The EIA reported yesterday that U.S. commercial crude oil inventories (excluding those in the Strategic Petroleum Reserve) decreased by 3.7 million barrels from the previous week. At 350.2 million barrels, U.S. crude oil inventories are above the upper boundary of the average range for this time of year. Total motor gasoline inventories increased by 2.3 million barrels last week, and are in the lower half of the average range. Both finished gasoline inventories and gasoline blending components increased last week. Distillate fuel inventories increased by 2.9 million barrels, and are above the upper boundary of the average range for this time of year. But what really gets the bears is the fact that total commercial petroleum inventories increased by 4.4 million barrels last week and are above the upper limit of the average range for this time of year and that demand is so bad.

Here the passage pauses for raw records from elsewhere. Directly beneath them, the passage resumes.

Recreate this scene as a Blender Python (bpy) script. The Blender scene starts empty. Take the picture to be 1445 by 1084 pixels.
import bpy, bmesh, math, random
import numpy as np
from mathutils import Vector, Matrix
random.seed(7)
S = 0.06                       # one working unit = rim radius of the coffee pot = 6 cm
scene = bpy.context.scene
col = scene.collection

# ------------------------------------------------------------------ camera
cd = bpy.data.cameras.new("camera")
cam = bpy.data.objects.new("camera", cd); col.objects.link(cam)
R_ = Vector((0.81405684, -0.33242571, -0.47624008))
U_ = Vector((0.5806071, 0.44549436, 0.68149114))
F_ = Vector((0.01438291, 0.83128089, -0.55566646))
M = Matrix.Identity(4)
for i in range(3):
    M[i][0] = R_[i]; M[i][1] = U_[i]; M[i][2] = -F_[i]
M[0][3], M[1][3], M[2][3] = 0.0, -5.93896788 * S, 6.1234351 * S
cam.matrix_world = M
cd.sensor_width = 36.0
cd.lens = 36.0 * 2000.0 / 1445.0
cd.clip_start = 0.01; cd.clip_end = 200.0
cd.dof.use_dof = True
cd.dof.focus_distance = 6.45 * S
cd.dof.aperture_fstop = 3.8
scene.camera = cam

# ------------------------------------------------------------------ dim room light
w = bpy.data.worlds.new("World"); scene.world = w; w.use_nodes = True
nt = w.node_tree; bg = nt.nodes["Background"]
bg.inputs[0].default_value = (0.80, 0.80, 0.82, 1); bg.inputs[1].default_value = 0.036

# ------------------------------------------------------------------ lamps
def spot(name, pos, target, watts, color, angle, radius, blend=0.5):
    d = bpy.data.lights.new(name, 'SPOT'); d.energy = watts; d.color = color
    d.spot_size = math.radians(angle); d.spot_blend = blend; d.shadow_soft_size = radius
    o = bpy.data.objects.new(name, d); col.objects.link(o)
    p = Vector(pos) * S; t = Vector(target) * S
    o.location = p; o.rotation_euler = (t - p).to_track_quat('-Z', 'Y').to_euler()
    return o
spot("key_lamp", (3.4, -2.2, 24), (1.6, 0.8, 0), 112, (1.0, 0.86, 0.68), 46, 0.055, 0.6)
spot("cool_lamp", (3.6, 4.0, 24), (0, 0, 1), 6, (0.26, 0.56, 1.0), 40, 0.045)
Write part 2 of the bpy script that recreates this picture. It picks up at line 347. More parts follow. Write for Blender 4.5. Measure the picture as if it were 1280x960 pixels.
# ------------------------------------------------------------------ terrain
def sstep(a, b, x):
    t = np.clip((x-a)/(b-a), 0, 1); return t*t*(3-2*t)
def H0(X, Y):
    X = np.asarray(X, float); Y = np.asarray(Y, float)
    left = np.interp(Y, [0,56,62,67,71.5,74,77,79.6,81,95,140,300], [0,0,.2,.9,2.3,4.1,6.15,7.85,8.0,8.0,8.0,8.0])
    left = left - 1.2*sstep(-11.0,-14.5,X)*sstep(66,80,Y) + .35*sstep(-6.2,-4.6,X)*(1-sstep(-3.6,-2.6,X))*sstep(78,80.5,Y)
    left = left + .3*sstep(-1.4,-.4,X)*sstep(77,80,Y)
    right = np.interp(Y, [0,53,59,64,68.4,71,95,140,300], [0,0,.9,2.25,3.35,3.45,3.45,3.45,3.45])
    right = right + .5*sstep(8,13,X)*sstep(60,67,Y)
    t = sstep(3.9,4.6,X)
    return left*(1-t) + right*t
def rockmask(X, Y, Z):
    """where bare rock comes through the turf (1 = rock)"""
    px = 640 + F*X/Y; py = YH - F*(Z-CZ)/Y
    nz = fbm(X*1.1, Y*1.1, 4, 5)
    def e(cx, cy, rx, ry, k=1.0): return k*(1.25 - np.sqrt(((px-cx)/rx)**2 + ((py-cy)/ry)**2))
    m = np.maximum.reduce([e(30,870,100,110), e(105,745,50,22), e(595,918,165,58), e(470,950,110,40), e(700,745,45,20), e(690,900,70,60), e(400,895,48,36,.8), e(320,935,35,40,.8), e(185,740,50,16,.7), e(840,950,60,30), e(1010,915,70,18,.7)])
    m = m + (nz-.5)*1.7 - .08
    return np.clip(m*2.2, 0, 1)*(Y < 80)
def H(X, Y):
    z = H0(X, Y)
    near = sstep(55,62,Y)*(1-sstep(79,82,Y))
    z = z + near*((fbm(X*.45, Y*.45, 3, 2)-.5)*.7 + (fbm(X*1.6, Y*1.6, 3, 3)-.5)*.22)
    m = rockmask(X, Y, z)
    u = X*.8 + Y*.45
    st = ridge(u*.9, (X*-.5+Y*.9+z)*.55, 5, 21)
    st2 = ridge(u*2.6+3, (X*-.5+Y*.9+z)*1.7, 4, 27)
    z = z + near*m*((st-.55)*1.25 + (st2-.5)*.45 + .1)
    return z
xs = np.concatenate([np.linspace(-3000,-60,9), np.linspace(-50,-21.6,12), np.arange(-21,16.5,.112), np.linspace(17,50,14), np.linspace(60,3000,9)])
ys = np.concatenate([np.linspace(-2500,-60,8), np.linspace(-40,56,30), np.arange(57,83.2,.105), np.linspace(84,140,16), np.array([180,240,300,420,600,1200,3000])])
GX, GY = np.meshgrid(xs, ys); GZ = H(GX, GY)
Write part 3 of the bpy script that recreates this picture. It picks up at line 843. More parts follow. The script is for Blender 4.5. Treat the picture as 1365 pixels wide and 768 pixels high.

How can you have prices rise when demand is so bad? There were no fireworks on the demand side as the EIA reported that total products supplied over the last four-week period has averaged 18.4 million barrels per day, down by 5.8% compared to the similar period last year. Over the last four weeks, motor gasoline demand has averaged nearly 9.2 million barrels per day, up by 0.9% from the same period last year. Distillate fuel demand has averaged about 3.4 million barrels per day over the last four weeks, down by 9.4% from the same period last year. Jet fuel demand is 13.2% lower over the last four weeks compared to the same four-week period last year. It is the less than spectacular supply and demand numbers, especially compared to a year ago, that leads market critics to say the market is out of whack with the fundamental realities.

Yet think about where this market was a year ago. We were hitting the height of a bullish frenzy. The 4th of July week oil hit a high of $145 per barrel. Gasoline was $4.10 a gallon. We were being told that oil had no place to go but up. That the world had hit peak oil production and that the rest of the world had decoupled from the U.S. economy and despite the fact of weakening demand in the U.S., the rest of the globe was immune from our little sub-prime crisis woes would consume higher and higher prices for oil no matter what. That high oil prices were the new norm and few people seemed to question reality. Now some of those same people who believed that last year prices were ok are now questioning whether they are too high today. That is despite the fact that oil prices over 50% lower than they were a year ago and gas prices are $2.61 a gallon as compared to $4.10.

It is more than just the change in the intrinsic rate of the dollar but about the global confidence in the dollar that effects what oil and other commodities might be worth. Remember it is the futures market function not just to price in current supply and demand but to anticipate future trends of supply and demand as well as including but not excluded to increasing risks of the geo-political and exchange rate variety.

It is the market’s job at times to raise price ahead of an expected demand surge or production drop to help ration supply. That function is to ration supply to assure the availability of supply. Other times it is trying to unmask signs of stress in the global economy sending up flairs or red flags that something is wrong. Something seriously wrong like say the greatest financial meltdown since the great depression. Too many times market critics want to blame speculators or the market when they do not agree with the price but then they miss the message the market is trying to send. They want to kill the messenger instead of listening to the message. Hey it was not Paul Revere’s fault that the British were coming. (Or the “regulars” as the history buffs would tell you). You could blame the message and be bound to the ropes of tyranny or choose to listen to the warnings and celebrate your freedom to react to what the free markets are telling you! 

Sometimes the most important value of a free market is to convey to us not what we think is correct about the fundamental outlook, but to tell us something we do not know. It is to open our minds to a greater reality that perhaps we are somehow missing. Free markets for free men and women!